[Stored items from a collection]

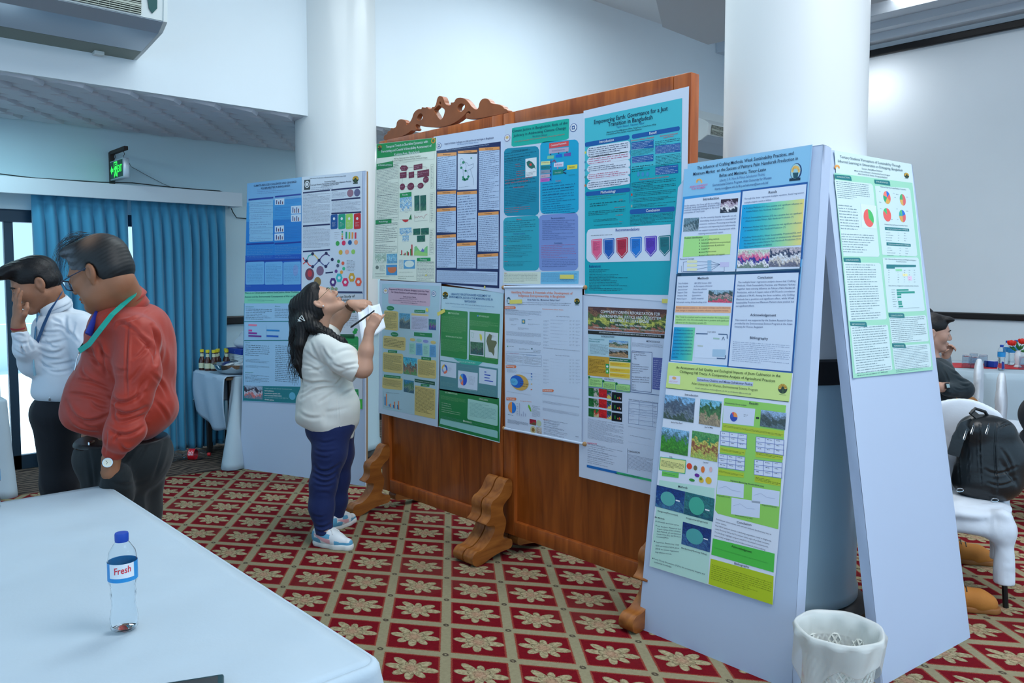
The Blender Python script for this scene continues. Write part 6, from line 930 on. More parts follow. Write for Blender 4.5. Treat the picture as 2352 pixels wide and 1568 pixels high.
def skinmat(name,c):
    return mat(name,c,.45,sub=.08,spec=.4,bump=.04,bs=250)
def cloth(name,c,rough=.75,bump=.12,bs=300,sheen=.1,fold=.3,fs=6,var=0,vs=3):
    if name in MC: return MC[name]
    m=mat(name,c,rough,bump=bump,bs=bs,sheen=sheen,var=var,vs=vs); nt=m.node_tree; N=nt.nodes; K_=nt.links
    tc=N.new('ShaderNodeTexCoord'); mp=N.new('ShaderNodeMapping'); mp.inputs['Scale'].default_value=(1,1,.55); K_.new(tc.outputs['Object'],mp.inputs[0])
    n=N.new('ShaderNodeTexNoise'); n.inputs['Scale'].default_value=fs; n.inputs['Detail'].default_value=1; n.inputs['Roughness'].default_value=.4; n.inputs['Distortion'].default_value=1.2; K_.new(mp.outputs[0],n.inputs['Vector'])
    old=[x for x in N if x.type=='BUMP'][0]; b=N.new('ShaderNodeBump'); b.inputs['Strength'].default_value=fold; b.inputs['Distance'].default_value=.05; K_.new(n.outputs['Fac'],b.inputs['Height']); K_.new(b.outputs[0],old.inputs['Normal']); return m
def collar_ring(t,c,ax,front,r0,r1,h,m,gap=35,open_=.35):
    """standing shirt collar: c base centre, ax neck axis, front direction of the opening"""
    ax=ax.normalized(); f=(front-ax*front.dot(ax)).normalized(); s_=ax.cross(f); q=MB(); n=28
    def g(u,v_):
        a=math.radians(gap+(360-2*gap)*u); e=max(0,math.cos(a)); d=f*math.cos(a)+s_*math.sin(a); ht=h*(1-open_*e**2)
        return c+d*(r1+(r0-r1)*v_)+ax*(ht*v_)
    q.grid(g,n,3)
    def g2(u,v_):
        a=math.radians(gap+(360-2*gap)*u); e=max(0,math.cos(a)); d=f*math.cos(a)+s_*math.sin(a); ht=h*(1-open_*e**2); k=.032+.03*max(0,e-.45)*2
        return c+d*(r0+.004+(.014+.02*e)*v_)+ax*(ht-k*v_)
    q.grid(g2,n,3)
    return part_local(q,'collar',t,m,solid=.0025)
HAIRB=mat('black_hair',(16,15,17),.48,spec=.4,bump=.2,bs=90)
def hair_strands(parent,name,roots,m,n=3,r=.0016):
    q=MB()
    for pts in roots: q.tube(pts,[r*(1-.6*i/(len(pts)-1)) for i in range(len(pts))],4)
    return part_local(q,name,parent,m)
def ribbon(pts,w,normal,th=.0012):
    """flat band through pts; normal: list of outward normals"""
    q=MB(); n=len(pts); vs=[]
    for i,p in enumerate(pts):
        p=Vector(p); t=(Vector(pts[min(i+1,n-1)])-Vector(pts[max(i-1,0)])).normalized(); nn=Vector(normal[i] if isinstance(normal,list) else normal).normalized(); b=t.cross(nn).normalized()*w/2
        vs+=[p+b,p-b,p-b+nn*th,p+b+nn*th]
    fs=[]
    for i in range(n-1):
        for j in range(4): fs.append([i*4+j,i*4+(j+1)%4,(i+1)*4+(j+1)%4,(i+1)*4+j])
    fs+=[[0,3,2,1],[(n-1)*4+j for j in range(4)]]
    q.add(vs,fs); return q
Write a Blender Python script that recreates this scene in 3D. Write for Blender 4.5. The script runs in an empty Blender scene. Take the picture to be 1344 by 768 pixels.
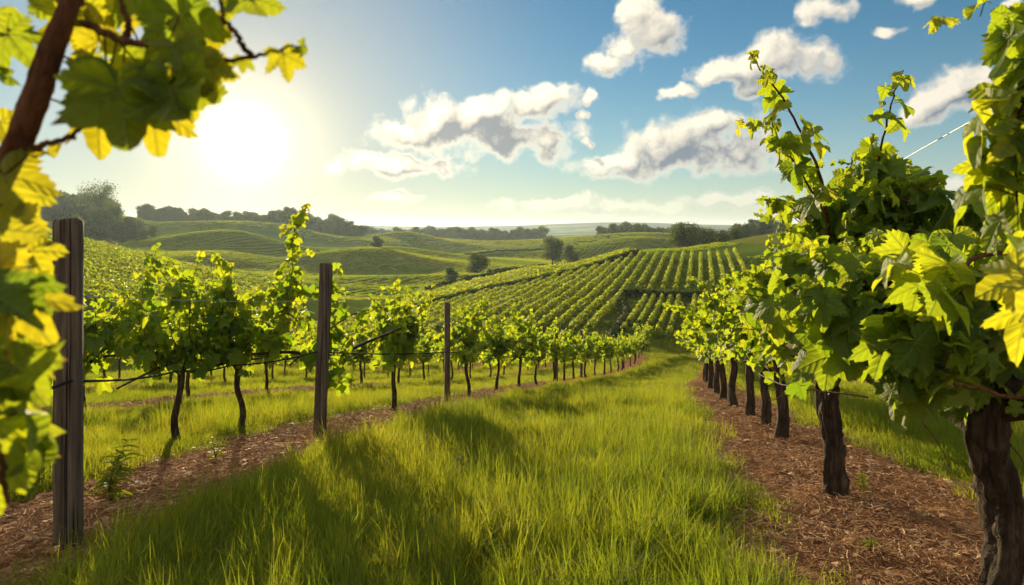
import bpy, math, random
import numpy as np
from mathutils import Vector, Matrix

# ------------------------------------------------------------------ camera, sky, sun, exposure
scn = bpy.context.scene
col = scn.collection
R = math.radians
PW, PH, FPX, HZ = 1344, 768, 896.0, 298.0

cam_d = bpy.data.cameras.new('camera')
cam = bpy.data.objects.new('camera', cam_d)
col.objects.link(cam)
cam.location = (0, 0, 0)
cam.rotation_euler = (R(90), 0, 0)
cam_d.lens = 24.0
cam_d.sensor_width = 36.0
cam_d.shift_y = -(PH / 2 - HZ) / PW
cam_d.clip_start = 0.05
cam_d.clip_end = 20000
cam_d.dof.use_dof = True
cam_d.dof.focus_distance = 9.0
cam_d.dof.aperture_fstop = 4.2
scn.camera = cam

SUN_AZ, SUN_EL = -21.4, 9.0            # degrees; azimuth from +Y towards +X
GLOW_EL = 6.6
def dirv(az, el):
    return Vector((math.sin(R(az)) * math.cos(R(el)), math.cos(R(az)) * math.cos(R(el)), math.sin(R(el))))
SUN = dirv(SUN_AZ, SUN_EL)
sun_d = bpy.data.lights.new('sun', 'SUN')
sun = bpy.data.objects.new('sun', sun_d)
col.objects.link(sun)
sun.rotation_euler = SUN.to_track_quat('Z', 'Y').to_euler()
sun_d.energy = 5.0
sun_d.angle = R(0.6)
sun_d.color = (1.0, 0.80, 0.47)

scn.view_settings.view_transform = 'Standard'
scn.view_settings.look = 'None'
scn.view_settings.gamma = 1.0
scn.view_settings.exposure = 1.06
scn.view_settings.use_curve_mapping = False
scn.render.engine = 'CYCLES'
cy = scn.cycles
cy.use_denoising = True
cy.max_bounces = 7
cy.diffuse_bounces = 4
cy.glossy_bounces = 2
cy.transmission_bounces = 4
cy.volume_bounces = 0
cy.sample_clamp_indirect = 4.0
cy.use_adaptive_sampling = True
cy.adaptive_threshold = 0.02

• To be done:
Reproduce exactly and only the lines from the line that contains "Write a Blender" to the end of the data above, both ends included. No pictures go in the copy.

• Task output:
Write a Blender Python script that recreates this scene in 3D. Write for Blender 4.5. The script runs in an empty Blender scene. Take the picture to be 1344 by 768 pixels.
import bpy, math, random
import numpy as np
from mathutils import Vector, Matrix

# ------------------------------------------------------------------ camera, sky, sun, exposure
scn = bpy.context.scene
col = scn.collection
R = math.radians
PW, PH, FPX, HZ = 1344, 768, 896.0, 298.0

cam_d = bpy.data.cameras.new('camera')
cam = bpy.data.objects.new('camera', cam_d)
col.objects.link(cam)
cam.location = (0, 0, 0)
cam.rotation_euler = (R(90), 0, 0)
cam_d.lens = 24.0
cam_d.sensor_width = 36.0
cam_d.shift_y = -(PH / 2 - HZ) / PW
cam_d.clip_start = 0.05
cam_d.clip_end = 20000
cam_d.dof.use_dof = True
cam_d.dof.focus_distance = 9.0
cam_d.dof.aperture_fstop = 4.2
scn.camera = cam

SUN_AZ, SUN_EL = -21.4, 9.0            # degrees; azimuth from +Y towards +X
GLOW_EL = 6.6
def dirv(az, el):
    return Vector((math.sin(R(az)) * math.cos(R(el)), math.cos(R(az)) * math.cos(R(el)), math.sin(R(el))))
SUN = dirv(SUN_AZ, SUN_EL)
sun_d = bpy.data.lights.new('sun', 'SUN')
sun = bpy.data.objects.new('sun', sun_d)
col.objects.link(sun)
sun.rotation_euler = SUN.to_track_quat('Z', 'Y').to_euler()
sun_d.energy = 5.0
sun_d.angle = R(0.6)
sun_d.color = (1.0, 0.80, 0.47)

scn.view_settings.view_transform = 'Standard'
scn.view_settings.look = 'None'
scn.view_settings.gamma = 1.0
scn.view_settings.exposure = 1.06
scn.view_settings.use_curve_mapping = False
scn.render.engine = 'CYCLES'
cy = scn.cycles
cy.use_denoising = True
cy.max_bounces = 7
cy.diffuse_bounces = 4
cy.glossy_bounces = 2
cy.transmission_bounces = 4
cy.volume_bounces = 0
cy.sample_clamp_indirect = 4.0
cy.use_adaptive_sampling = True
cy.adaptive_threshold = 0.02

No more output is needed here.